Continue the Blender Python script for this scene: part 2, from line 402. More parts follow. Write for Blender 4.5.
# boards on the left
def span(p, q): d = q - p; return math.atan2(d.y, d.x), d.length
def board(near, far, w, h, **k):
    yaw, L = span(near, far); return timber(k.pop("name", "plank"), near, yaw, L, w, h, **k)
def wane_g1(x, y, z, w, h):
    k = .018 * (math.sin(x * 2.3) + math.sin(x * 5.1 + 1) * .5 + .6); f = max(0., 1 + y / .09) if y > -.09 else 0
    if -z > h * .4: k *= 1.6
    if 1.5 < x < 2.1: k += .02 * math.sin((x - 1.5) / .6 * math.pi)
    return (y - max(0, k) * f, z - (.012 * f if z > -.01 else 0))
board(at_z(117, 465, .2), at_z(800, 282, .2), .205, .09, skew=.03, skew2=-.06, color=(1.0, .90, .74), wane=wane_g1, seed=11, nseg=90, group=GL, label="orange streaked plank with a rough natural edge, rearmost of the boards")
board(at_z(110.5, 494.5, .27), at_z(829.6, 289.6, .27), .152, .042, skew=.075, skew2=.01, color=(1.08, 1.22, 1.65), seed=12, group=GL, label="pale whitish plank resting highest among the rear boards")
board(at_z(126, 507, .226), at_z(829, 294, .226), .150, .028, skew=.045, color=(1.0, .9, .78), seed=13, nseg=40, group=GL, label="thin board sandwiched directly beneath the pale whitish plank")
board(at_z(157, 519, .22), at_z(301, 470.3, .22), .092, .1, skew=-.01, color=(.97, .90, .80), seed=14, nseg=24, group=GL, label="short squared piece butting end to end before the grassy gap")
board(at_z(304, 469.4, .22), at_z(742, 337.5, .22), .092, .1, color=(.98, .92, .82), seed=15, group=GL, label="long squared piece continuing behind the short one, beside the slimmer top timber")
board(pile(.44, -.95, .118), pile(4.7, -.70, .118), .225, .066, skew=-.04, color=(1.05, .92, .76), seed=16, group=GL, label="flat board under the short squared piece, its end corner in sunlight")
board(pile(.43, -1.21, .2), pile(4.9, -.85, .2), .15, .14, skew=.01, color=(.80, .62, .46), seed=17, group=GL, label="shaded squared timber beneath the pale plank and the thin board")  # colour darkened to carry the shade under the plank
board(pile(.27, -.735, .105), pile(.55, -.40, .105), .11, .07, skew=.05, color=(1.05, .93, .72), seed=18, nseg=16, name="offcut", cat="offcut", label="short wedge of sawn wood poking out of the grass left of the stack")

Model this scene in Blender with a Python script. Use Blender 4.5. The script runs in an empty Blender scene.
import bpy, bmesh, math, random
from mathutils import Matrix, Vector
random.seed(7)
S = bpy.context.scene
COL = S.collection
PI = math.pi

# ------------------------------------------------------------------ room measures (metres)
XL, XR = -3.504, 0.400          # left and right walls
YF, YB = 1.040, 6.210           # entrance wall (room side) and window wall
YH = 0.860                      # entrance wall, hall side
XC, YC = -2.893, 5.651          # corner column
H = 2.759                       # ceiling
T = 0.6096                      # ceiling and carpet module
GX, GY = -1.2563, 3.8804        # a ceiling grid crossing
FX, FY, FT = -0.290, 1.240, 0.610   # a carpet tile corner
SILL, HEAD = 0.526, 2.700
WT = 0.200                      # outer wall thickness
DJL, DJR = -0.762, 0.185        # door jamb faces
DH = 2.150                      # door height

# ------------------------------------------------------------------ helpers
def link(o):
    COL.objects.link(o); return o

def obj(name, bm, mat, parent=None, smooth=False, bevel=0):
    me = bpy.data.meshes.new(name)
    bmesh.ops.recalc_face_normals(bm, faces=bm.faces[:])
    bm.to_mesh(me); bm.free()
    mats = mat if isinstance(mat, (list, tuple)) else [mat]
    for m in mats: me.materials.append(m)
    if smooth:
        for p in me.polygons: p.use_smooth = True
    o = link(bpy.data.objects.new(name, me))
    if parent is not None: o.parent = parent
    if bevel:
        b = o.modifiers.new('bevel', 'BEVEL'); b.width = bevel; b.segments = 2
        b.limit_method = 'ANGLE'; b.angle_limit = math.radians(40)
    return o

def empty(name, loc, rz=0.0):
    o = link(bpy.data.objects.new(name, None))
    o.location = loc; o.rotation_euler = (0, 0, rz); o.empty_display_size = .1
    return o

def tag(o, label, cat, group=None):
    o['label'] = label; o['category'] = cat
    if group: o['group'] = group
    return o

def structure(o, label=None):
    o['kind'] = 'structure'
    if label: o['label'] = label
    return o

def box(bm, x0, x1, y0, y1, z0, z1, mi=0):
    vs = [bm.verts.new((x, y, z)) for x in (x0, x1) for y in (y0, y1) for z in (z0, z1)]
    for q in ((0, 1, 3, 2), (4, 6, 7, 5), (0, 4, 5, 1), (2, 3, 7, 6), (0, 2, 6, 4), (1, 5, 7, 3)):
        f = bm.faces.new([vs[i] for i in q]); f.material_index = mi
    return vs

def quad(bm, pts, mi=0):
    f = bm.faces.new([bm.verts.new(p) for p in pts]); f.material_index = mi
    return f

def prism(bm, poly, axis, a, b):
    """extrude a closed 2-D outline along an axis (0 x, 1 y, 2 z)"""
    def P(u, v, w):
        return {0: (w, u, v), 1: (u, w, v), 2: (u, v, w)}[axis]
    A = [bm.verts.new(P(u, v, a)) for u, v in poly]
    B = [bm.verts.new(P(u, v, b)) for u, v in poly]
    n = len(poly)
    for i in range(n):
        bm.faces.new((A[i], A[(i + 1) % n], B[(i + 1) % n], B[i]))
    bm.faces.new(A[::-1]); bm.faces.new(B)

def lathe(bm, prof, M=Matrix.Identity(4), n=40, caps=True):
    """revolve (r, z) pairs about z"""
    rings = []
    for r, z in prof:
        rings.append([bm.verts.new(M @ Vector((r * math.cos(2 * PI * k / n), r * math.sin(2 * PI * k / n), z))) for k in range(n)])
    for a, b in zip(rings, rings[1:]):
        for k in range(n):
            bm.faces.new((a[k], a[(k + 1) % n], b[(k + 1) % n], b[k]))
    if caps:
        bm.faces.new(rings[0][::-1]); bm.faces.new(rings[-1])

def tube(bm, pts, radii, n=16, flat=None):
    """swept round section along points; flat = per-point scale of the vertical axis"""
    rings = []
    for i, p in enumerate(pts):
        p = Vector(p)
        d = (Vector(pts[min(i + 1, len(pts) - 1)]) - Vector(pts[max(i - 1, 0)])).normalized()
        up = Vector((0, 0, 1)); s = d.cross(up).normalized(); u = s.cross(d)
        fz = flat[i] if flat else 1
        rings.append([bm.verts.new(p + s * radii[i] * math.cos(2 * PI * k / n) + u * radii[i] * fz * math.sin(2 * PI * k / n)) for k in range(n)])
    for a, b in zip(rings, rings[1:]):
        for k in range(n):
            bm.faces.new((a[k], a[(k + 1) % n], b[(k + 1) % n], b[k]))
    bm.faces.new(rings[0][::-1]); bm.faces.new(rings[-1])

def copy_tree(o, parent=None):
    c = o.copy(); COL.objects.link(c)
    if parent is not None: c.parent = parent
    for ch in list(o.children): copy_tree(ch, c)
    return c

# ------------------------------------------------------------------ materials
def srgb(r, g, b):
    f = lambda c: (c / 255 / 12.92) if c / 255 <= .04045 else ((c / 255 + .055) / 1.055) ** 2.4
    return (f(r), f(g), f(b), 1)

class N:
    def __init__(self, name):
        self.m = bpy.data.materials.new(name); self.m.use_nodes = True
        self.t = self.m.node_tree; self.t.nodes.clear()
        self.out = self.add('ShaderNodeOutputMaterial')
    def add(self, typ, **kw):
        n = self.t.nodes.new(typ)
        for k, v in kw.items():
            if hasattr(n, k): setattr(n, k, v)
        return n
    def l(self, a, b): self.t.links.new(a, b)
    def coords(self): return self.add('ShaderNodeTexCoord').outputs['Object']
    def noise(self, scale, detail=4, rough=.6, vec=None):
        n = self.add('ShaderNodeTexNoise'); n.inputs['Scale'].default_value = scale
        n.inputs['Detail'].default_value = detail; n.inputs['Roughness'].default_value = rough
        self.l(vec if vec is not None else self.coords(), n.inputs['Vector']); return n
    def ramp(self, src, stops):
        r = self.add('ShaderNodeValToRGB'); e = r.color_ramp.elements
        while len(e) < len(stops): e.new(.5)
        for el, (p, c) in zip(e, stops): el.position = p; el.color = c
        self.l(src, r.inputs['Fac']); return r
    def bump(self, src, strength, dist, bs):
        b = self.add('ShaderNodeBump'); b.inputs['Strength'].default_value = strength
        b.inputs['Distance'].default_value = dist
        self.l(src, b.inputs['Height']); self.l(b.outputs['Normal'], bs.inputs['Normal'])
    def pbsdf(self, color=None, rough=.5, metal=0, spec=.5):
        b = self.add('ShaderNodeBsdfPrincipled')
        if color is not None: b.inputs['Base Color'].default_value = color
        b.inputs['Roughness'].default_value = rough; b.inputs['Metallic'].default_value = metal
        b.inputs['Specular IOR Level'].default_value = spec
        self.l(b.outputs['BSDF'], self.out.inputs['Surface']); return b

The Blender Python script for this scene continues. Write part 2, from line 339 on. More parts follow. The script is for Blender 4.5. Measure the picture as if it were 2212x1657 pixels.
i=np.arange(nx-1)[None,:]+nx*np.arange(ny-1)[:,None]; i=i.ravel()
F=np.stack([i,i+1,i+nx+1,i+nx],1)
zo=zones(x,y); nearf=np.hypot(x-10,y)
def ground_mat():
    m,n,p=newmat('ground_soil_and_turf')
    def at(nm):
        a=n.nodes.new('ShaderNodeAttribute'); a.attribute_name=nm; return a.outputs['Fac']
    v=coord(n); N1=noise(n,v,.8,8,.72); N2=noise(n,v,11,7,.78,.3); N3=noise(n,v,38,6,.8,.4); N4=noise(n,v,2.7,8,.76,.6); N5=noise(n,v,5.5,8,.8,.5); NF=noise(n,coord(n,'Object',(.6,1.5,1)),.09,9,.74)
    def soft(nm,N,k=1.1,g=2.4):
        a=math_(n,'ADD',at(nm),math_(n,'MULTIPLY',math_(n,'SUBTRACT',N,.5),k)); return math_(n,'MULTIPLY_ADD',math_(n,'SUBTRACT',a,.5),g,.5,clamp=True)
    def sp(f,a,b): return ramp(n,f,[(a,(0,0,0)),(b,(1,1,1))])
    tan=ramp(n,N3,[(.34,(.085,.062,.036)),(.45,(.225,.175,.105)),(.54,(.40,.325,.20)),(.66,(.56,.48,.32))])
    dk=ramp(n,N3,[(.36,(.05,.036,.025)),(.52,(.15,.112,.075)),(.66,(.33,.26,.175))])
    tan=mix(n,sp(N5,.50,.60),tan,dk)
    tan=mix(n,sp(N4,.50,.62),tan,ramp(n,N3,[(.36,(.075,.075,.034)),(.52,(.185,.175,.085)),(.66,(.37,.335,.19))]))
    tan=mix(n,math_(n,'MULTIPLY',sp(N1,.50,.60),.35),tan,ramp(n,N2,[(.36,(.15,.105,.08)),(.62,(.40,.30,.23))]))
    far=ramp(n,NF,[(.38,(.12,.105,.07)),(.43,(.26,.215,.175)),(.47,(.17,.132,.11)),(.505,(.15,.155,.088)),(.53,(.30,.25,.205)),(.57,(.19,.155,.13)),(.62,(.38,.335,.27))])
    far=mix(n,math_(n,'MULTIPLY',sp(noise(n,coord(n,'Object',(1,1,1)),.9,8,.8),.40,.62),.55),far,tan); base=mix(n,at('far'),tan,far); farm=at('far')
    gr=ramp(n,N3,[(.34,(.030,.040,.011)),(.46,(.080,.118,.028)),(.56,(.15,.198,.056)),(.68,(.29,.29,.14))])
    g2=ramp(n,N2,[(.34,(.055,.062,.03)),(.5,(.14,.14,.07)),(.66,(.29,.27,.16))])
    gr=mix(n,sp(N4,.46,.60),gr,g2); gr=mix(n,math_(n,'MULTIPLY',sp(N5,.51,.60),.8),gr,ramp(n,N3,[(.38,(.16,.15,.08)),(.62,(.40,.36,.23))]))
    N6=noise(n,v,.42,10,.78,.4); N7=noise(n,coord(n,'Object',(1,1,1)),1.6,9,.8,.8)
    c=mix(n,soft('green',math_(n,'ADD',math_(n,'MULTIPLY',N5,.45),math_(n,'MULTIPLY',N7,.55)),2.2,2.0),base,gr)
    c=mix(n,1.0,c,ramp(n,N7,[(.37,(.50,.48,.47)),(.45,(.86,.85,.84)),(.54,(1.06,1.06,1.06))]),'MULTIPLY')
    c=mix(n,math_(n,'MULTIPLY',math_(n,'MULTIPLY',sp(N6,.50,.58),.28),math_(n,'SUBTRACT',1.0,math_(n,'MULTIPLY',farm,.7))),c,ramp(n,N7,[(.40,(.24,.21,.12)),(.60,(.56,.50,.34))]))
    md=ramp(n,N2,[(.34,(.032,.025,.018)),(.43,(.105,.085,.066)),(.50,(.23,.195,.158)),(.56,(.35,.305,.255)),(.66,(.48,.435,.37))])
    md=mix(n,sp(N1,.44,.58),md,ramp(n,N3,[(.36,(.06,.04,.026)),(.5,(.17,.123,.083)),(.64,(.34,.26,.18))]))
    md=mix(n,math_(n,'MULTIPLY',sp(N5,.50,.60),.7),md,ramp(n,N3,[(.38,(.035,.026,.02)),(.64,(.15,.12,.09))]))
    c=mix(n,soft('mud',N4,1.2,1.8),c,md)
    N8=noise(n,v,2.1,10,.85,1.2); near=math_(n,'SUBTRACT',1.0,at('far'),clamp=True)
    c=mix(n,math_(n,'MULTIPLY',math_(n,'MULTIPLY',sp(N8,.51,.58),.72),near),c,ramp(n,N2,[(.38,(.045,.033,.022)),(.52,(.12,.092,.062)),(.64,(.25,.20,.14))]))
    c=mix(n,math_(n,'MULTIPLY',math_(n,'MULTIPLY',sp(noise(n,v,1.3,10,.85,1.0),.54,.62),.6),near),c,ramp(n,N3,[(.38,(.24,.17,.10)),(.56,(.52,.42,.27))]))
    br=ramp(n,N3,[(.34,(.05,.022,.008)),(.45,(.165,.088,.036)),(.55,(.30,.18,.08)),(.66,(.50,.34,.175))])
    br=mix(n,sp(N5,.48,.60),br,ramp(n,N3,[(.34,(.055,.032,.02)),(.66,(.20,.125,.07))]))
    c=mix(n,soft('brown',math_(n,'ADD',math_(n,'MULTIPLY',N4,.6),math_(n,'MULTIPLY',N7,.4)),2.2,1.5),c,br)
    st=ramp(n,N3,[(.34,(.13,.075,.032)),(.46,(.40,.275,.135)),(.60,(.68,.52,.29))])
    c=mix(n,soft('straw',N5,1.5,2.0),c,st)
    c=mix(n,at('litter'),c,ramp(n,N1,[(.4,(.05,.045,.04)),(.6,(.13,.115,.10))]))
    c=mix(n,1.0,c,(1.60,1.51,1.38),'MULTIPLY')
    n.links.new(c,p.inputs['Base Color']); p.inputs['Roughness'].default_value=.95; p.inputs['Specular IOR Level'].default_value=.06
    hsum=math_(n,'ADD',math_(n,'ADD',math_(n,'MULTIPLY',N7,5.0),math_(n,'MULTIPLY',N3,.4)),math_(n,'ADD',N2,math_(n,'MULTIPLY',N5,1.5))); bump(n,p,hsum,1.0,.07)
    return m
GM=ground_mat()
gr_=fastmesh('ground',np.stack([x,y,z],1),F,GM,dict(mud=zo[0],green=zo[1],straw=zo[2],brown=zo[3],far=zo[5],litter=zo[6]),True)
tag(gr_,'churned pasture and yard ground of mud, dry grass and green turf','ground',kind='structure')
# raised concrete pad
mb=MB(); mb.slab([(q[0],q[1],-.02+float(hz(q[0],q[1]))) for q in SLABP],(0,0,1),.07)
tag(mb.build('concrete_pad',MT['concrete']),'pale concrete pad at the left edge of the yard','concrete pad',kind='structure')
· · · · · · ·
(WRITTEN REQUEST):
Give back exactly the lines from the line that has "Model this scene" to the line that has "COL.objects.link(o); return o", both included, and leave out all others.

(FULL ANSWER):
Model this scene in Blender with a Python script. Use Blender 4.5. The script runs in an empty Blender scene.
import bpy, bmesh, math, random
from mathutils import Matrix, Vector
random.seed(7)
S = bpy.context.scene
COL = S.collection
PI = math.pi

# ------------------------------------------------------------------ room measures (metres)
XL, XR = -3.504, 0.400          # left and right walls
YF, YB = 1.040, 6.210           # entrance wall (room side) and window wall
YH = 0.860                      # entrance wall, hall side
XC, YC = -2.893, 5.651          # corner column
H = 2.759                       # ceiling
T = 0.6096                      # ceiling and carpet module
GX, GY = -1.2563, 3.8804        # a ceiling grid crossing
FX, FY, FT = -0.290, 1.240, 0.610   # a carpet tile corner
SILL, HEAD = 0.526, 2.700
WT = 0.200                      # outer wall thickness
DJL, DJR = -0.762, 0.185        # door jamb faces
DH = 2.150                      # door height

# ------------------------------------------------------------------ helpers
def link(o):
    COL.objects.link(o); return o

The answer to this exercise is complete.